Umm — if they’re illegal, so what? Wouldn’t that be a good thing?
Feinstein also took to Twitter to blast Trump further, in Spanish, no less.
Translated to English, her tweet read in part: “The goal of the Trump administration is to limit the participation of certain people and to divide our communities.”
Her tweet linked to a piece she penned for LaOpinion — again, in Spanish. Democrata Dianne Feinstein, una senadora federal de California, as she signed her piece, is certainly on a mission to save the illegals from feeling frightened.
The campaign’s ridiculous — as is the one being pushed by the Council on American-Islamic Relations, which said the census citizenship question showed Trump’s racism.
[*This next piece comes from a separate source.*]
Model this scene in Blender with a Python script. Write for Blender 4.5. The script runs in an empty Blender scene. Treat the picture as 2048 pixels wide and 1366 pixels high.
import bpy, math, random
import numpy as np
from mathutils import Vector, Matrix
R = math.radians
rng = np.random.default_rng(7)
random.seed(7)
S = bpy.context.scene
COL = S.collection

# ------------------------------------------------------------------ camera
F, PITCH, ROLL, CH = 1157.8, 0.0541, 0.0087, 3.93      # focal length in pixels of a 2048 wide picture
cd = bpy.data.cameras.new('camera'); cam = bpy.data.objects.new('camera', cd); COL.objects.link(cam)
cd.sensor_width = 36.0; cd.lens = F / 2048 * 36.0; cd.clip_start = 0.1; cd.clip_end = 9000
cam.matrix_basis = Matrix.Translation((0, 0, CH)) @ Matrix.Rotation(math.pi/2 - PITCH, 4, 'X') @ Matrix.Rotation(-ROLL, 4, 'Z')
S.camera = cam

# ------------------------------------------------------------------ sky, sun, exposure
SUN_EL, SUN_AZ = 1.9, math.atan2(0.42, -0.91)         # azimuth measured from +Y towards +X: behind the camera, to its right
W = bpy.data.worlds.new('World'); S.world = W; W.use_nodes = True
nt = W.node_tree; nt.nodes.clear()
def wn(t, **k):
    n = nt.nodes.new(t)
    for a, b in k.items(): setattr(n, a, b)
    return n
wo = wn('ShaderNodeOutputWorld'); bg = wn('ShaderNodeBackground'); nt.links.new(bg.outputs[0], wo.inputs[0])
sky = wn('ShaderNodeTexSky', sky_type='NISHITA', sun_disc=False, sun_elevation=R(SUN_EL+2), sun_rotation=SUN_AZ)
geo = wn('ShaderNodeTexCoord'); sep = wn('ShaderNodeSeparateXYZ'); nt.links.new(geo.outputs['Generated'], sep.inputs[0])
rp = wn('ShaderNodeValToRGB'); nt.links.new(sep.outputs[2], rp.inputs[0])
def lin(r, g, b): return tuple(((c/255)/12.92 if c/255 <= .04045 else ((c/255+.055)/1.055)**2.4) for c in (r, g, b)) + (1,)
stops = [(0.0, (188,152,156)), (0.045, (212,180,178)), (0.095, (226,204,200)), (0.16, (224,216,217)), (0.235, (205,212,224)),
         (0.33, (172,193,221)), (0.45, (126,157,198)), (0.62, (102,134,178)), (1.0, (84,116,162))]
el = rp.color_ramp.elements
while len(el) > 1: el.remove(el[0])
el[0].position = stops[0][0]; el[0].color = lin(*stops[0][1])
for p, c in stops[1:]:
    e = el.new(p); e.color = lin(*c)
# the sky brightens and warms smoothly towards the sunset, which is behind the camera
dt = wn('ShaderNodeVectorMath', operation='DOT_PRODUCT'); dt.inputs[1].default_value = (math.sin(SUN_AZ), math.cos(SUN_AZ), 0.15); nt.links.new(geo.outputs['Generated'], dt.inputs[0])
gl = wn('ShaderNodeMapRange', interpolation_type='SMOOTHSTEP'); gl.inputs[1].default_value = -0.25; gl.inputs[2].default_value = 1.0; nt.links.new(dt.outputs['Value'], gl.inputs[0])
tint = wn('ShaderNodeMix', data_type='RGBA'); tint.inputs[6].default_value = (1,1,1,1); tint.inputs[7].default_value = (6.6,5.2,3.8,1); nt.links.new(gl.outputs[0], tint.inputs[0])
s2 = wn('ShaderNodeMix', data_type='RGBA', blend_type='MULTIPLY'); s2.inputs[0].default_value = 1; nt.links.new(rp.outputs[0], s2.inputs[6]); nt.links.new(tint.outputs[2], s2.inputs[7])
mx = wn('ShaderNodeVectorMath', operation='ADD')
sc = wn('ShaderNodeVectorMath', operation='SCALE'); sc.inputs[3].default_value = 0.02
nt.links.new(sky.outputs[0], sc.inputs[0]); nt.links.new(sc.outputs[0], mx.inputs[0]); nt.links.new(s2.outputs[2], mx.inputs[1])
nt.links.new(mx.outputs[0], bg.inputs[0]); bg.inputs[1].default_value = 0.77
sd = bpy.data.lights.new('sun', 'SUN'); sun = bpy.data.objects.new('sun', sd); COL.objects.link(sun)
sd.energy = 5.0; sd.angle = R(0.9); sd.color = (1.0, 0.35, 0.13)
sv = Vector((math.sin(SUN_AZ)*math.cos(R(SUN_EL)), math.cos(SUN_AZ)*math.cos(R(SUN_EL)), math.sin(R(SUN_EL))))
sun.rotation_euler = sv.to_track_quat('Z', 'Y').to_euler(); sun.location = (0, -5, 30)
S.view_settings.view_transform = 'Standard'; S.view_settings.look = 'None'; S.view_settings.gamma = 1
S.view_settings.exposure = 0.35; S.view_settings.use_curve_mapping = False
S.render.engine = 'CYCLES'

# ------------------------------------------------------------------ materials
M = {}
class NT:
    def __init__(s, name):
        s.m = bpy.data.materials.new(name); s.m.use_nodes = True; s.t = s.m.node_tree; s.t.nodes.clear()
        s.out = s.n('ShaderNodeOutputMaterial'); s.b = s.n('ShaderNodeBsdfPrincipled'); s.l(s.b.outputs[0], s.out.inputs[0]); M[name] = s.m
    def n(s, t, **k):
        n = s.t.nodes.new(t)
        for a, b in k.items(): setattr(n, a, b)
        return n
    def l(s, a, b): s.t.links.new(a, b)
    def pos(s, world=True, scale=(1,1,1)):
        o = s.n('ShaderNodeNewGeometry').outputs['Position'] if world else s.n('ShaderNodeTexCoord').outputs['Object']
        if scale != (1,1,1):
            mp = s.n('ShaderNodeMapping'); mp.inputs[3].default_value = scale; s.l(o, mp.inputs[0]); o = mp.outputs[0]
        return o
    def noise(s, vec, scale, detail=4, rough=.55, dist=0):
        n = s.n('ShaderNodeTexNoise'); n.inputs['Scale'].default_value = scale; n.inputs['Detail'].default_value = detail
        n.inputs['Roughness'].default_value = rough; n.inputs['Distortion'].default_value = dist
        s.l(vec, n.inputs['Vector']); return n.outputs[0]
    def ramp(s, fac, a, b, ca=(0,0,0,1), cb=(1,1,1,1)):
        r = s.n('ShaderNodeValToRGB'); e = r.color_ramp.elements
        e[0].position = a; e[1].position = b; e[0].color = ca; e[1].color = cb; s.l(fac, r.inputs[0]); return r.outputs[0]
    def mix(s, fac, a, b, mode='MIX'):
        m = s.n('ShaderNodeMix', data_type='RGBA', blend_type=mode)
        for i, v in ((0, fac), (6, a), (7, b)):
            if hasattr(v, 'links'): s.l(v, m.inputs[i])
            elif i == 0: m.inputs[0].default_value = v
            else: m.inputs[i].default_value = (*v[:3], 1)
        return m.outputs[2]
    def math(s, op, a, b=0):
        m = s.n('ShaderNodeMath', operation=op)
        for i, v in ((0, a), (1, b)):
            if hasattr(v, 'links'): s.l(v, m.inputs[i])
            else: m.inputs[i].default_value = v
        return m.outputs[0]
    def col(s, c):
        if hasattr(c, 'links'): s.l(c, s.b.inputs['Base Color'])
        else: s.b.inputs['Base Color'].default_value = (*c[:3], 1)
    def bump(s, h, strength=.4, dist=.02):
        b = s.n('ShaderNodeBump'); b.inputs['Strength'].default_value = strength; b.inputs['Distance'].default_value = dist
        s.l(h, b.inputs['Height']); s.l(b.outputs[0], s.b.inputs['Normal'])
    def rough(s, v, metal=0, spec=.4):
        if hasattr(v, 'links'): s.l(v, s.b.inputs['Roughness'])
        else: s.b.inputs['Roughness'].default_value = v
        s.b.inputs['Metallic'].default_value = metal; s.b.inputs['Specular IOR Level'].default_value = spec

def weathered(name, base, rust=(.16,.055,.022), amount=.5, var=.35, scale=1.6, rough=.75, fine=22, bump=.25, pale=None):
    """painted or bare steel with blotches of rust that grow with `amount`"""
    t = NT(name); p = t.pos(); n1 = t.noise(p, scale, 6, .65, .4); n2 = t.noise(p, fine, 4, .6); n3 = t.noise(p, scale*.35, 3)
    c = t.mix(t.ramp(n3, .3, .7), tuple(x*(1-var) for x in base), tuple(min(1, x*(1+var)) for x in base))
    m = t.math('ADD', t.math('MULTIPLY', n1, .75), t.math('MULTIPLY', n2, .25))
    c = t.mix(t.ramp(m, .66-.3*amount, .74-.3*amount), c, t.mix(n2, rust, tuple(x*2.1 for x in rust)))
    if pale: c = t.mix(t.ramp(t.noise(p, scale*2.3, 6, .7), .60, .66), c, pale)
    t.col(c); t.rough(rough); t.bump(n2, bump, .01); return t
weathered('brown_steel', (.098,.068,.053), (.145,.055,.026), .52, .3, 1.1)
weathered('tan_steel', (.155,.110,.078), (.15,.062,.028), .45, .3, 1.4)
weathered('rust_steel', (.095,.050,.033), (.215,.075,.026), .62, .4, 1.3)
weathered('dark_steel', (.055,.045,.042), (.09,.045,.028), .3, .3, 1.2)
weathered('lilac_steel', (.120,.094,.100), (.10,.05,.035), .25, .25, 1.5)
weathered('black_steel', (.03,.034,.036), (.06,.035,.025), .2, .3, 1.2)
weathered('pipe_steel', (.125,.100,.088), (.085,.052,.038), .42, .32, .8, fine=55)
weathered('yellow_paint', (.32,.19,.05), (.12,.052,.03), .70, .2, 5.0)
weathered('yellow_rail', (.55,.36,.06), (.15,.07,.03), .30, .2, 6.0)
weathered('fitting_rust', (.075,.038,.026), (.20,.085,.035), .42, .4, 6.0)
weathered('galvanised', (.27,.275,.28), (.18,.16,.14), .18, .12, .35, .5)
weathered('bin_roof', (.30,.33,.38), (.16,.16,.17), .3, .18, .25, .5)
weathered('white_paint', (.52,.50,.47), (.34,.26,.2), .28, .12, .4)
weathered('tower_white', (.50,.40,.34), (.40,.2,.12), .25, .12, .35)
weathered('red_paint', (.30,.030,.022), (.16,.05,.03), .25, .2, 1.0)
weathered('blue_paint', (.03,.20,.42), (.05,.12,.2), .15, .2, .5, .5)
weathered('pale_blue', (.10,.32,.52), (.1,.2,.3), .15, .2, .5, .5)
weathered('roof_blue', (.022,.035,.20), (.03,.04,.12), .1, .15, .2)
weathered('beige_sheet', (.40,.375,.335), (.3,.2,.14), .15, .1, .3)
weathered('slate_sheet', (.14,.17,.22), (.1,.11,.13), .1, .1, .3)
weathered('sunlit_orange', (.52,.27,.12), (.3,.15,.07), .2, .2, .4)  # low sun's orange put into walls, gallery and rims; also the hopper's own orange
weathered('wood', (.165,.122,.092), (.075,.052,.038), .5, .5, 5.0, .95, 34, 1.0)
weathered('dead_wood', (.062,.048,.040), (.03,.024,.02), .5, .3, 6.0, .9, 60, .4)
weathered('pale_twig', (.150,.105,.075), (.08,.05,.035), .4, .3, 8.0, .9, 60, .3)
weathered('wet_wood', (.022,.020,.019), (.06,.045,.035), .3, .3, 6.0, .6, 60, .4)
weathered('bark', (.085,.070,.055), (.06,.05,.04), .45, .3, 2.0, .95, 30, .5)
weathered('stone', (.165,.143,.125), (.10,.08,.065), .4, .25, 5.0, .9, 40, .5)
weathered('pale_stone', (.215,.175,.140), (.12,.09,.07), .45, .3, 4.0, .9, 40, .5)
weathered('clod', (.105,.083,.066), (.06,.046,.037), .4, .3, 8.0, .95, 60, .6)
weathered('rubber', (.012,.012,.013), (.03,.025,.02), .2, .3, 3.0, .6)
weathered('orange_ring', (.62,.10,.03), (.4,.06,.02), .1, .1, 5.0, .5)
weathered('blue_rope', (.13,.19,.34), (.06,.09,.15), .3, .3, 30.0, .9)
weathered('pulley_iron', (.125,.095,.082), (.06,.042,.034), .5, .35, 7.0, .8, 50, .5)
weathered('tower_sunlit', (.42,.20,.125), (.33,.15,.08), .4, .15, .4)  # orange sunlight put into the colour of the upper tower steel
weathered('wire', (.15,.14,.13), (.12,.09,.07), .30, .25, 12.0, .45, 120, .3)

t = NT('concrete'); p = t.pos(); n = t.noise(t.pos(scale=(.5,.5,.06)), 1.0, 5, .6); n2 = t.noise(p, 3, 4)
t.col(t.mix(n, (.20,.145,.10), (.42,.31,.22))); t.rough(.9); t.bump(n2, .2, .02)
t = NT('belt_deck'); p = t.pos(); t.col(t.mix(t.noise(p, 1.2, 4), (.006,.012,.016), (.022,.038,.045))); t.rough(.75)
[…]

White supremacy, in fact.
“This is yet another political move by the Trump administration to implement its white supremacist agenda and to drag our nation back to the false ’white paradise’ of the 1950s,” CAIR said in a statement. “It is inevitable given the current environment that immigrants and their extended community networks will perceive this move as targeting them and their families for government action — including detention and deportation — thereby decreasing minority participation in the census.”
Here’s the question that’s so obvious it’s a wonder Trump’s census change has generated any controversy at all: Why wouldn’t the illegals just lie?
After all, they’re here illegally. They’re already breaking laws. They’re already pretending to be something they’re not — already bearing, in biblical terms, false witness. Yet checking a box on a census is where they draw the law-breaking line?
Let it go, left. The census question of citizenship used to be asked with regularity prior to the 1950s. It’s not the end of the world — and it’s certainly not going to be the end of illegals living in this country.
And on that second — too bad on that.